◆ Data provided:
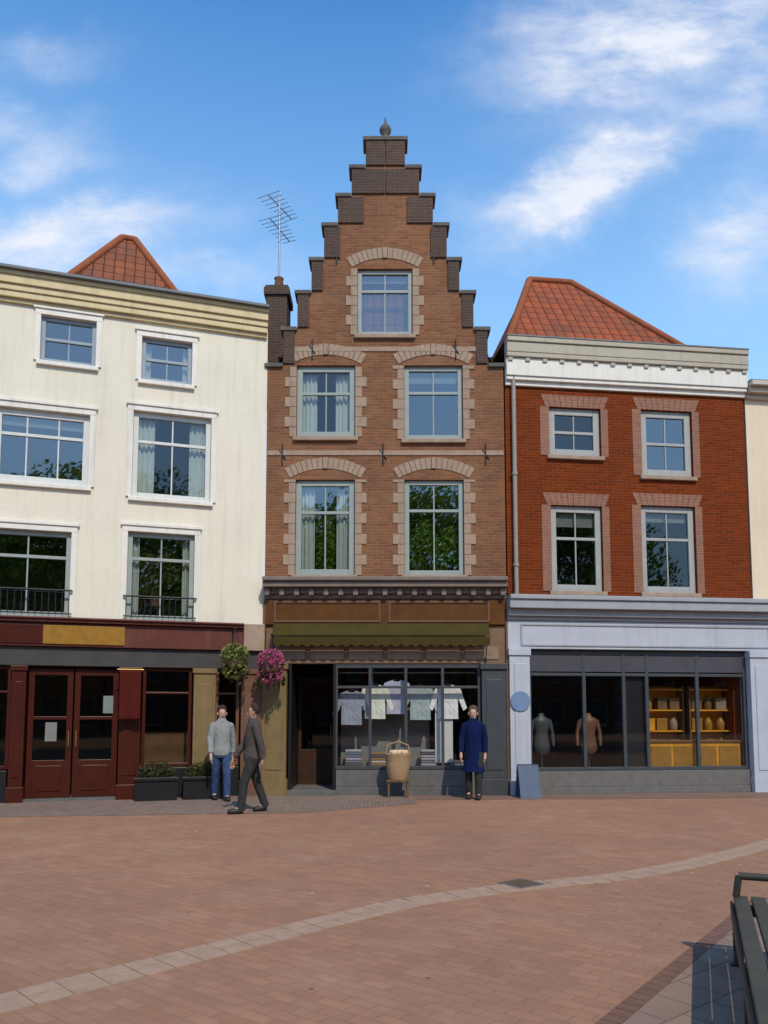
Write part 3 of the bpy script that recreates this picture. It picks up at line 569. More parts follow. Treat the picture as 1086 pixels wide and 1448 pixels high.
# ================================================================= red house on the right
M['frame_r']=paint('weathered_grey_frame',(.36,.36,.34),.5,.12,4,bmp=.03,stain=((.18,.17,.15),.3))
def red_house():
    t=thing('red_house','deep red brick house with orange hipped roof above a pale grey shopfront','house',(2.46,15.5,0),7)
    W=[(1.00,2.12,6.98,8.02),(3.02,4.16,6.62,8.06),(1.00,2.10,4.12,5.92),(2.96,4.16,4.12,5.98)]
    wall('wall',.06,5.36,4.02,8.6,W,M['brick_r'],t,th=.3)
    cornice(t,.06,5.40,[(8.42,8.52,.06),(8.52,8.60,.12),(8.60,8.98,.15)],M['cornw'],name='cornice',ret=False)
    cornice(t,.06,5.40,[(8.984,9.08,.20),(9.08,9.30,.21),(9.30,9.40,.24)],M['corntan'],name='gutter',dent=(8.90,8.983,.18,.36,.10),ret=False)
    MB().box(.06,5.4,-.25,8,9.402,9.43).build('flat_roof',M['lead'],t)
    MB().box(.1,5.3,7.8,8.0,0,9.39).box(5.05,5.3,.3,7.8,0,9.39).build('rear_walls',M['brick_r'],t)
    for w in W:
        x0,x1,z0,z1=w
        mb=MB(); n=11; hw=(x1-x0)/2+.08; cxw=(x0+x1)/2
        for i in range(n):      # splayed flat arch of rubbed brick
            a=-hw+2*hw*i/n+.004; b=-hw+2*hw*(i+1)/n-.004; k=1.16
            mb.prism([(cxw+a,z1+.004),(cxw+b,z1+.004),(cxw+b*k,z1+.26),(cxw+a*k,z1+.26)],-.012,-.001)
        mb.build('window_arch',M['brick_p'],t)
        MB().box(x0-.20,x0-.004,-.014,-.001,z0,z1).build('brick_jamb',M['brick_p'],t); MB().box(x1+.004,x1+.16,-.014,-.001,z0,z1).build('brick_jamb',M['brick_p'],t)
    window(t,*W[0],M['frame_r'],cols=2,rows=(.5,),sill=M['stone'],fw=.14,curt=.0,glassm=M['glass_dim'])
    window(t,*W[1],M['frame_r'],cols=2,rows=(.5,),sill=M['stone'],fw=.14,blind=.0)
    window(t,*W[2],M['frame_r'],cols=2,rows=(.62,),sill=M['stone'],fw=.13,blind=.16,glassm=M['glass_dim'])
    window(t,*W[3],M['frame_r'],cols=2,rows=(.62,),sill=M['stone'],fw=.13,blind=.1,glassm=M['glass_dim'])
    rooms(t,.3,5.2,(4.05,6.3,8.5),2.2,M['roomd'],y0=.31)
    MB().tube((.22,-.08,3.9),(.22,-.08,9.0),.045,n=12).tube((.22,-.08,6.5),(.22,-.08,6.56),.06,n=12).tube((.22,-.08,4.6),(.22,-.08,4.66),.06,n=12).build('downpipe',M['downp'],t)
    # hipped roof
    mb=MB().add([(.2,.55,9.42),(5.0,.55,9.42),(5.0,6,9.42),(.2,6,9.42),(1.62,3.0,12.6),(2.70,3.0,12.6)],[(0,1,5,4),(1,2,5),(2,3,4,5),(3,0,4)])
    r=mb.build('roof',M['tile_r'],t); uvroof(r,None)
    rb=MB()
    for a,b in (((.2,.55,9.42),(1.62,3.0,12.6)),((5.0,.55,9.42),(2.70,3.0,12.6)),((1.62,3,12.6),(2.70,3,12.6))):
        rb.tube(a,b,.09,n=8)
    rb.build('ridge_tiles',M['ridge'],r)
    # --- pale shopfront (runs on as a wide pilaster beyond the red wall)
    cornice(t,.02,6.0,[(3.50,3.58,.10),(3.58,3.72,.18),(3.72,3.90,.30),(3.90,3.99,.34)],M['palegrey2'],name='shop_cornice',ret=False)
    MB().box(.02,6.0,-.06,.28,2.92,3.495).build('fascia',M['palegrey'],t,bev=.01)
    mb=MB()
    mb.box(.30,5.7,-.08,-.061,2.98,3.01).box(.30,5.7,-.08,-.061,3.40,3.43).box(.30,.33,-.08,-.061,3.012,3.398).box(5.67,5.7,-.08,-.061,3.012,3.398)
    mb.build('fascia_moulding',M['palegrey2'],t)
    def pil(x0,x1,mat,y=-.12):
        MB().box(x0,x1,y,.28,.30,2.78).box(x0-.02,x1+.02,y-.03,.28,0,.30).box(x0-.02,x1+.02,y-.03,.28,2.78,2.915).box(x0+.1,x1-.1,y-.015,y-.001,.45,2.62).build('pilaster',mat,t,bev=.01)
    pil(.04,.46,M['palegrey']); pil(5.20,5.95,M['palegrey'])
    x0,x1,z0,z1=.50,5.16,.46,2.90
    mb=MB(); xs=[x0,1.65,2.50,3.00,4.1,x1]
    for x in xs: mb.box(x-.035,x+.035,.04,.12,z0,z1)
    for a,b in zip(xs,xs[1:]): mb.box(a+.035,b-.035,.042,.118,z0,z0+.07).box(a+.035,b-.035,.042,.118,z1-.09,z1).box(a+.035,b-.035,.042,.118,2.38,2.44)
    w=mb.build('shop_window',M['slate'],t,bev=.006)
    for a,b in zip(xs,xs[1:]): MB().add([(a+.02,.08,z0+.04),(b-.02,.08,z0+.04),(b-.02,.08,z1-.04),(a+.02,.08,z1-.04)],[(0,1,2,3)]).build('pane',M['glass_s'],w)
    MB().box(.47,5.18,.05,.10,2.47,2.80).build('transom_panel',M['slategrey'],t)
    MB().box(.47,5.18,-.03,.28,0,.14).box(.47,5.18,.0,.28,.14,.455).build('stall_riser',M['greystone_m'],t,bev=.01)
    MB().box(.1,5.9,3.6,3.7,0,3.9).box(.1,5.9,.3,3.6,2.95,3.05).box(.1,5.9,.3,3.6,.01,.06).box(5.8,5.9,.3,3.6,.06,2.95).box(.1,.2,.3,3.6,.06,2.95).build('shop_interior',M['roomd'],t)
    MB().box(2.52,2.98,.13,.6,.46,2.9).build('pier',M['black'],t,bev=.01)
    MB().tube((.245,-.16,1.86),(.245,-.125,1.86),.2,n=20).build('wall_plate',M['bluep'],t,label='round light blue plate on the left pilaster')
    return t
M['slategrey']=paint('slate_transom_paint',(.065,.065,.075),.45,.2,3); M['downp']=paint('downpipe_paint',(.30,.26,.22),.5,.15,5)
M['brick_p']=brick('rubbed_pale_red_brick',(.36,.16,.10),(.30,.13,.085),(.30,.2,.15),stf=.25); 
M['palegrey2']=paint('grey_cornice_paint',(.33,.34,.355),.5,.1,3,stain=((.2,.19,.18),.4)); M['greystone_m']=paint('mid_grey_plinth',(.15,.14,.13),.75,.2,6,bmp=.2)
M['bluep']=paint('light_blue_enamel',(.16,.24,.38),.35,.1,6)
red_house()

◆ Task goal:
Repeat all the data as it stands, dropping any images it holds.

◆ Final result:
Write part 3 of the bpy script that recreates this picture. It picks up at line 569. More parts follow. Treat the picture as 1086 pixels wide and 1448 pixels high.
# ================================================================= red house on the right
M['frame_r']=paint('weathered_grey_frame',(.36,.36,.34),.5,.12,4,bmp=.03,stain=((.18,.17,.15),.3))
def red_house():
    t=thing('red_house','deep red brick house with orange hipped roof above a pale grey shopfront','house',(2.46,15.5,0),7)
    W=[(1.00,2.12,6.98,8.02),(3.02,4.16,6.62,8.06),(1.00,2.10,4.12,5.92),(2.96,4.16,4.12,5.98)]
    wall('wall',.06,5.36,4.02,8.6,W,M['brick_r'],t,th=.3)
    cornice(t,.06,5.40,[(8.42,8.52,.06),(8.52,8.60,.12),(8.60,8.98,.15)],M['cornw'],name='cornice',ret=False)
    cornice(t,.06,5.40,[(8.984,9.08,.20),(9.08,9.30,.21),(9.30,9.40,.24)],M['corntan'],name='gutter',dent=(8.90,8.983,.18,.36,.10),ret=False)
    MB().box(.06,5.4,-.25,8,9.402,9.43).build('flat_roof',M['lead'],t)
    MB().box(.1,5.3,7.8,8.0,0,9.39).box(5.05,5.3,.3,7.8,0,9.39).build('rear_walls',M['brick_r'],t)
    for w in W:
        x0,x1,z0,z1=w
        mb=MB(); n=11; hw=(x1-x0)/2+.08; cxw=(x0+x1)/2
        for i in range(n):      # splayed flat arch of rubbed brick
            a=-hw+2*hw*i/n+.004; b=-hw+2*hw*(i+1)/n-.004; k=1.16
            mb.prism([(cxw+a,z1+.004),(cxw+b,z1+.004),(cxw+b*k,z1+.26),(cxw+a*k,z1+.26)],-.012,-.001)
        mb.build('window_arch',M['brick_p'],t)
        MB().box(x0-.20,x0-.004,-.014,-.001,z0,z1).build('brick_jamb',M['brick_p'],t); MB().box(x1+.004,x1+.16,-.014,-.001,z0,z1).build('brick_jamb',M['brick_p'],t)
    window(t,*W[0],M['frame_r'],cols=2,rows=(.5,),sill=M['stone'],fw=.14,curt=.0,glassm=M['glass_dim'])
    window(t,*W[1],M['frame_r'],cols=2,rows=(.5,),sill=M['stone'],fw=.14,blind=.0)
    window(t,*W[2],M['frame_r'],cols=2,rows=(.62,),sill=M['stone'],fw=.13,blind=.16,glassm=M['glass_dim'])
    window(t,*W[3],M['frame_r'],cols=2,rows=(.62,),sill=M['stone'],fw=.13,blind=.1,glassm=M['glass_dim'])
    rooms(t,.3,5.2,(4.05,6.3,8.5),2.2,M['roomd'],y0=.31)
    MB().tube((.22,-.08,3.9),(.22,-.08,9.0),.045,n=12).tube((.22,-.08,6.5),(.22,-.08,6.56),.06,n=12).tube((.22,-.08,4.6),(.22,-.08,4.66),.06,n=12).build('downpipe',M['downp'],t)
    # hipped roof
    mb=MB().add([(.2,.55,9.42),(5.0,.55,9.42),(5.0,6,9.42),(.2,6,9.42),(1.62,3.0,12.6),(2.70,3.0,12.6)],[(0,1,5,4),(1,2,5),(2,3,4,5),(3,0,4)])
    r=mb.build('roof',M['tile_r'],t); uvroof(r,None)
    rb=MB()
    for a,b in (((.2,.55,9.42),(1.62,3.0,12.6)),((5.0,.55,9.42),(2.70,3.0,12.6)),((1.62,3,12.6),(2.70,3,12.6))):
        rb.tube(a,b,.09,n=8)
    rb.build('ridge_tiles',M['ridge'],r)
    # --- pale shopfront (runs on as a wide pilaster beyond the red wall)
    cornice(t,.02,6.0,[(3.50,3.58,.10),(3.58,3.72,.18),(3.72,3.90,.30),(3.90,3.99,.34)],M['palegrey2'],name='shop_cornice',ret=False)
    MB().box(.02,6.0,-.06,.28,2.92,3.495).build('fascia',M['palegrey'],t,bev=.01)
    mb=MB()
    mb.box(.30,5.7,-.08,-.061,2.98,3.01).box(.30,5.7,-.08,-.061,3.40,3.43).box(.30,.33,-.08,-.061,3.012,3.398).box(5.67,5.7,-.08,-.061,3.012,3.398)
    mb.build('fascia_moulding',M['palegrey2'],t)
    def pil(x0,x1,mat,y=-.12):
        MB().box(x0,x1,y,.28,.30,2.78).box(x0-.02,x1+.02,y-.03,.28,0,.30).box(x0-.02,x1+.02,y-.03,.28,2.78,2.915).box(x0+.1,x1-.1,y-.015,y-.001,.45,2.62).build('pilaster',mat,t,bev=.01)
    pil(.04,.46,M['palegrey']); pil(5.20,5.95,M['palegrey'])
    x0,x1,z0,z1=.50,5.16,.46,2.90
    mb=MB(); xs=[x0,1.65,2.50,3.00,4.1,x1]
    for x in xs: mb.box(x-.035,x+.035,.04,.12,z0,z1)
    for a,b in zip(xs,xs[1:]): mb.box(a+.035,b-.035,.042,.118,z0,z0+.07).box(a+.035,b-.035,.042,.118,z1-.09,z1).box(a+.035,b-.035,.042,.118,2.38,2.44)
    w=mb.build('shop_window',M['slate'],t,bev=.006)
    for a,b in zip(xs,xs[1:]): MB().add([(a+.02,.08,z0+.04),(b-.02,.08,z0+.04),(b-.02,.08,z1-.04),(a+.02,.08,z1-.04)],[(0,1,2,3)]).build('pane',M['glass_s'],w)
    MB().box(.47,5.18,.05,.10,2.47,2.80).build('transom_panel',M['slategrey'],t)
    MB().box(.47,5.18,-.03,.28,0,.14).box(.47,5.18,.0,.28,.14,.455).build('stall_riser',M['greystone_m'],t,bev=.01)
    MB().box(.1,5.9,3.6,3.7,0,3.9).box(.1,5.9,.3,3.6,2.95,3.05).box(.1,5.9,.3,3.6,.01,.06).box(5.8,5.9,.3,3.6,.06,2.95).box(.1,.2,.3,3.6,.06,2.95).build('shop_interior',M['roomd'],t)
    MB().box(2.52,2.98,.13,.6,.46,2.9).build('pier',M['black'],t,bev=.01)
    MB().tube((.245,-.16,1.86),(.245,-.125,1.86),.2,n=20).build('wall_plate',M['bluep'],t,label='round light blue plate on the left pilaster')
    return t
M['slategrey']=paint('slate_transom_paint',(.065,.065,.075),.45,.2,3); M['downp']=paint('downpipe_paint',(.30,.26,.22),.5,.15,5)
M['brick_p']=brick('rubbed_pale_red_brick',(.36,.16,.10),(.30,.13,.085),(.30,.2,.15),stf=.25); 
M['palegrey2']=paint('grey_cornice_paint',(.33,.34,.355),.5,.1,3,stain=((.2,.19,.18),.4)); M['greystone_m']=paint('mid_grey_plinth',(.15,.14,.13),.75,.2,6,bmp=.2)
M['bluep']=paint('light_blue_enamel',(.16,.24,.38),.35,.1,6)
red_house()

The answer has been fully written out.